Keep an eye on: 5G plans

OTHER NOTABLE PLAYERS TO WATCH

1. Sky

Sky has come from nowhere to take a 13.4pc share of home broadband subscriptions in Ireland, using Eir’s network.

It also has a commanding lead in TV subscriptions, based on its premium sport, movies and HBO content. Its biggest challenge may come soon from online services such as Disney Plus and Apple, as well as more suitors for top-drawer sports competitions such as Premier League football.

2. BT Ireland

BT Ireland has been up for sale for some time with talks between its parent company and British equity firm Mayfair reportedly having taken place in early autumn.
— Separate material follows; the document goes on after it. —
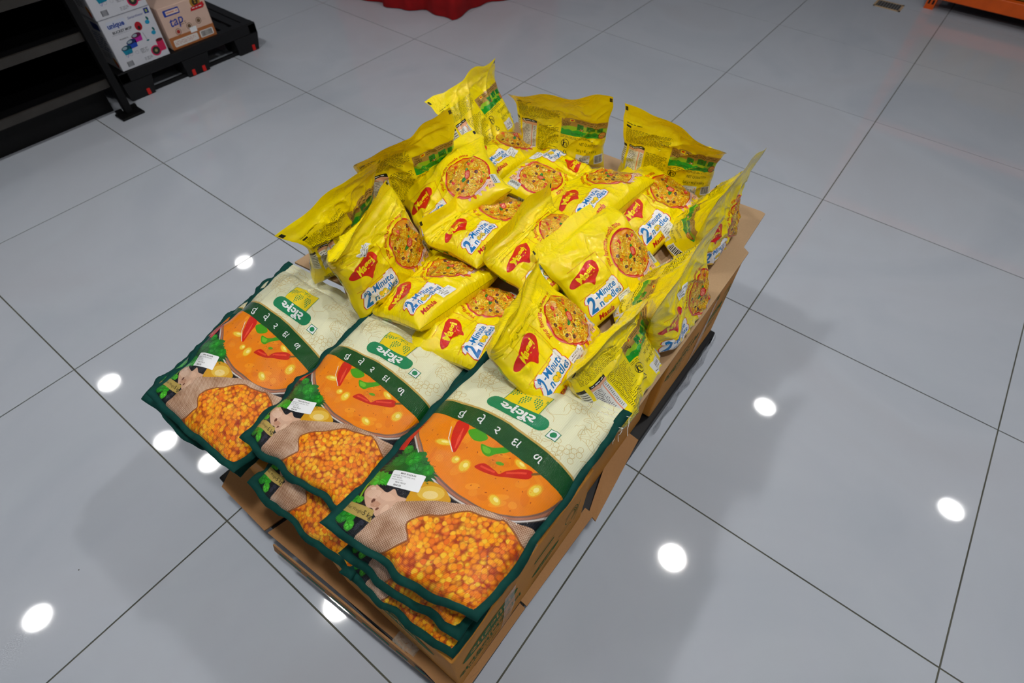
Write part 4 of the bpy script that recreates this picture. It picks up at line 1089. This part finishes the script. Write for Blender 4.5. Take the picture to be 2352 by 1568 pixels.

The business has focused on selling to other businesses rather than at retail level. However, it has maintained a substantial public brand sponsoring the annual Young Scientist competition each January.

3. Imagine Communications

Imagine is currently in building mode again after years fighting a legal case with Motorola over the ill-fated Wimax wireless broadband network. Its new wireless network rollout focuses on townships and rural areas, with CEO Sean Bolger saying that much of its network could overlap with the State-backed National Broadband Plan intervention area.

While the company has denied challenging the Government over the NBP intervention area, its future legal response to an NBP rollout in rural areas it believes it is covering will be worth watching.